Но кризис в Чехии длился достаточно долго (с мая по октябрь 1938 г.), показав, насколько немецкий народ на самом деле опасался нового конфликта масштабов Первой мировой войны. В разгар кризиса, 27 сентября 1938 г., власти устроили в Берлине грандиозный военный парад, чтобы продемонстрировать миру мощь Германии. Однако на параде не было толп зрителей, а случайные прохожие буквально ныряли в подъезды, чтобы избежать этого зрелища. Через три дня, когда было подписано Мюнхенское соглашение, Гитлер в приватной обстановке бушевал, что его «обманули» с этой войной, но почти все остальные испытывали глубокое облегчение. Чтобы направить общественное мнение в нужное русло, Геббельсу пришлось дать немецкой прессе четкие указания, потребовав напомнить населению об «имеющих всемирно-историческое значение» мюнхенских достижениях.

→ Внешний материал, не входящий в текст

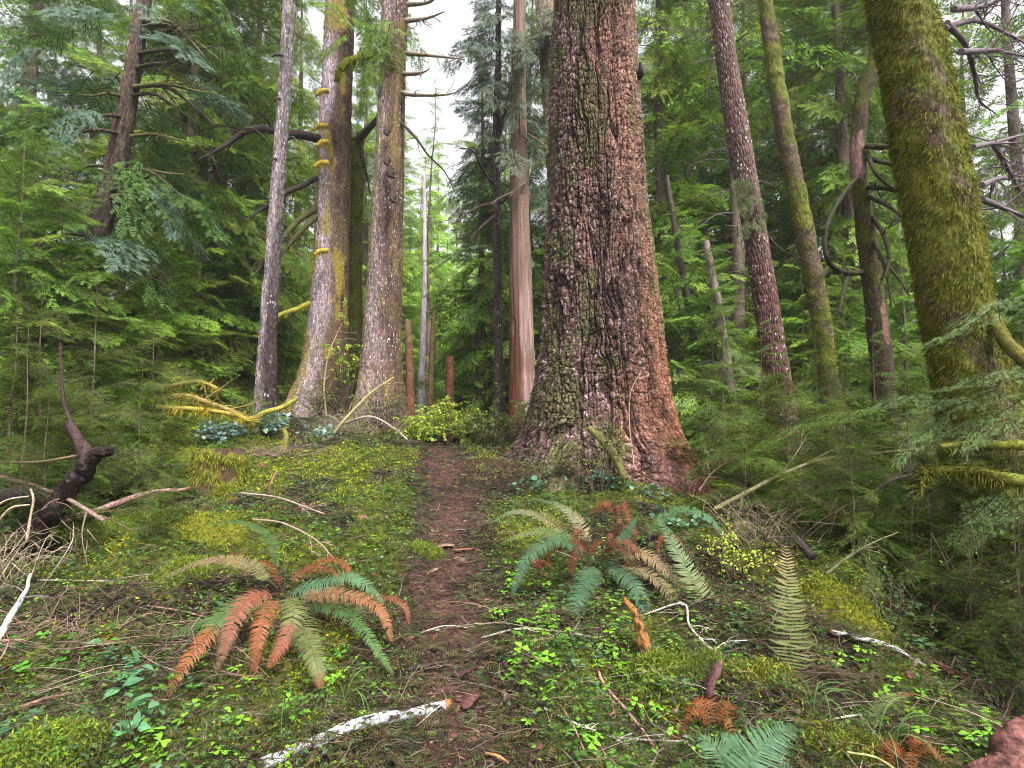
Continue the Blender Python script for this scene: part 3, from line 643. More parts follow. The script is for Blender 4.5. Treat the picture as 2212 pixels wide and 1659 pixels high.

То, чего немцы боялись в сентябре 1938 г., произошло в сентябре 1939 г. 1 сентября Гитлер выступал перед рейхстагом. Отряды штурмовиков выстроились по обе стороны его маршрута от рейхсканцелярии до Оперного театра Кролла, но толпы горожан старались держаться подальше. Та же картина наблюдалась в других крупных городах. Улицы оставались пустыми и безлюдными. Период мирных чудес фюрера резко закончился. На работе, в школе и дома немцы предпочитали собираться вокруг радиоприемника [11].

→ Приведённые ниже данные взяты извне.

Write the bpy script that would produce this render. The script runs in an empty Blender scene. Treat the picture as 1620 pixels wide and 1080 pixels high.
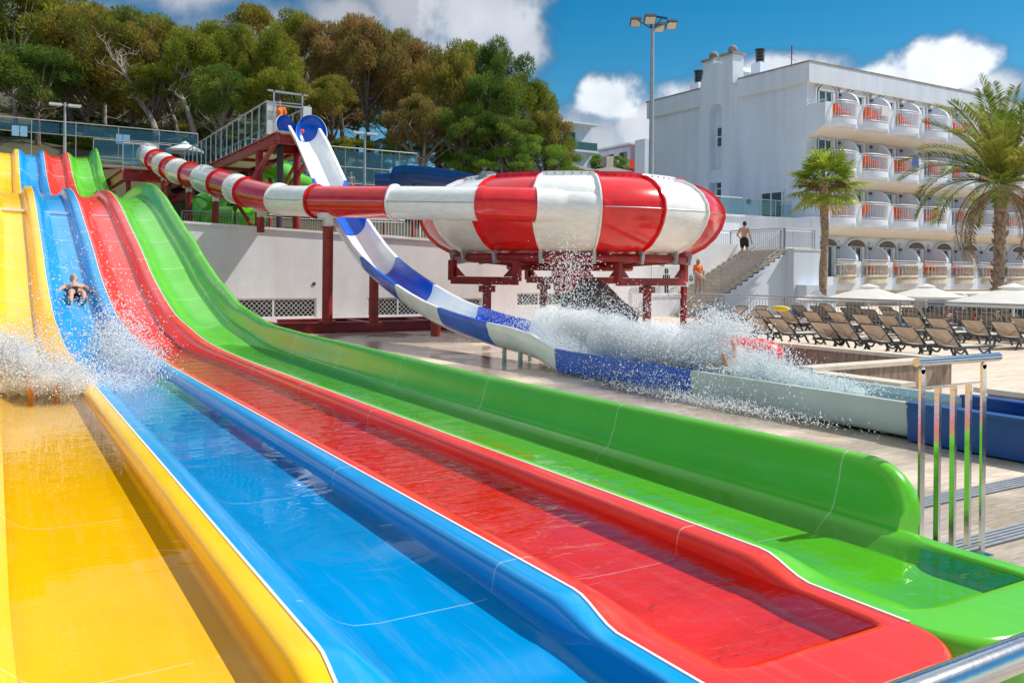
import bpy, bmesh, math, random
import numpy as np
from mathutils import Vector, Matrix
SC = bpy.context.scene
COL = SC.collection
R = math.radians
random.seed(7)

# ------------------------------------------------------------------ camera
TH, F, VH, RHO, HC = .5402, 1367., 432., .0095, 1.75
CS, SN = math.cos(TH), math.sin(TH)
cam = bpy.data.cameras.new('camera'); camo = bpy.data.objects.new('camera', cam); COL.objects.link(camo)
cam.sensor_width = 36; cam.lens = F/1620*36
cam.shift_y = -(540-VH)/1620
cam.clip_start = .05; cam.clip_end = 3000
fw = Vector((SN, CS, 0)); rt = Vector((CS, -SN, 0)); up = Vector((0, 0, 1))
cr, sr = math.cos(RHO), math.sin(RHO)
r2 = rt*cr + up*sr; u2 = up*cr - rt*sr
camo.matrix_world = Matrix(((r2.x, u2.x, -fw.x, 0), (r2.y, u2.y, -fw.y, 0), (r2.z, u2.z, -fw.z, HC), (0, 0, 0, 1)))
SC.camera = camo

def ray(u, v):          # where a point of the photograph lies, as a direction from the eye
    x = (u-810)/F; y = (v-VH)/F
    a = (x-RHO*y)/(1+RHO*RHO); e = (y+RHO*x)/(1+RHO*RHO)
    return np.array([a*CS+SN, CS-a*SN, -e])
def atX(u, v, X): d = ray(u, v); t = X/d[0]; return np.array([X, d[1]*t, HC+d[2]*t])
def atY(u, v, Y): d = ray(u, v); t = Y/d[1]; return np.array([d[0]*t, Y, HC+d[2]*t])
def atZ(u, v, Z): d = ray(u, v); t = (Z-HC)/d[2]; return np.array([d[0]*t, d[1]*t, Z])
def atD(u, v, b): return ray(u, v)*b+np.array([0, 0, HC])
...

Память о кровопролитиях и хроническом дефиците Первой мировой войны пронизывала национальное сознание, и люди из всех слоев общества, как иронично заметил один социал-демократ в тайно составленном обзоре общественного мнения, «говорили о продовольствии гораздо больше, чем о политике. Каждый человек всецело поглощен тем, как получить свой паек и можно ли получить еще что-нибудь сверх того». Всего через несколько недель после введения системы карточек воскресные поезда переполнились людьми, уезжавшими из городов, чтобы запастись продуктами в сельской местности. Подростки даже не удосуживались перед отъездом сменить униформу гитлерюгенда на повседневную одежду. В Кёльне распевали веселые песенки, высмеивая неспособность местного гауляйтера Йозефа Гроэ подать горожанам пример скромной жизни. Жители многоквартирных домов, которым удалось накопить запасы мыла, одежды или (самое лучшее) обуви, начали опасаться, что соседи донесут на них в полицию. Люди, до этого дважды терявшие все свои сбережения, боялись инфляции военного времени и спешили превратить наличные в то, что позднее можно было использовать для обмена. Все не подлежащие распределению по карточкам предметы роскоши, такие как меха, оказались быстро распроданы. К октябрю 1939 г. окрепло убеждение, что страна не сможет продержаться так долго, как в предыдущей войне, «потому что есть уже нечего». Только солдаты, согласно общему мнению, получали достаточно [12].

Ворчания и опасений недостаточно для революции, однако гестапо не собиралось рисковать и быстро арестовало всех бывших депутатов рейхстага от левых. Социалистам, последние шесть лет надеявшимся, что война приведет к свержению нацистской диктатуры, в конце октября 1939 г. пришлось признать, что для этого потребуется гораздо больше, чем дефицит некоторых продуктов: «Только если настанет голод, и они начнут нервничать, и прежде всего если западным державам удастся добиться успехов на Западе и оккупировать значительную часть территории Германии, наступит подходящее время для революции». Но такие условия возникли только в начале 1945 г., а к тому времени произошло много других событий, в свете которых революция в Германии стала крайне маловероятным исходом войны. По крайней мере, в этом отношении желание Гитлера сбылось – «второй 1918 г.» так и не наступил [13].

Пока же правительство делало все возможное, чтобы убедить население в том, что с началом войны в их жизни почти ничего не изменилось. Газеты пестрели первыми яркими фотографиями из охваченной войной Британии, запечатлевшими длинные очереди лондонских детей, отправляющихся в эвакуацию с чемоданчиками, противогазами и картонными бирками на шеях, однако в самой Германии никакой массовой эвакуации детей из городов не проводили. Герман Геринг был настолько уверен в силах созданного им люфтваффе, что шутил: если хотя бы на один немецкий город упадут бомбы, пусть люди называют его Мейером[1]. По-прежнему надеясь договориться с Британией о мирном урегулировании, Гитлер подчеркнуто оставил за собой право распорядиться о начале того, что он сам называл «устрашающими бомбардировками» гражданского населения [14].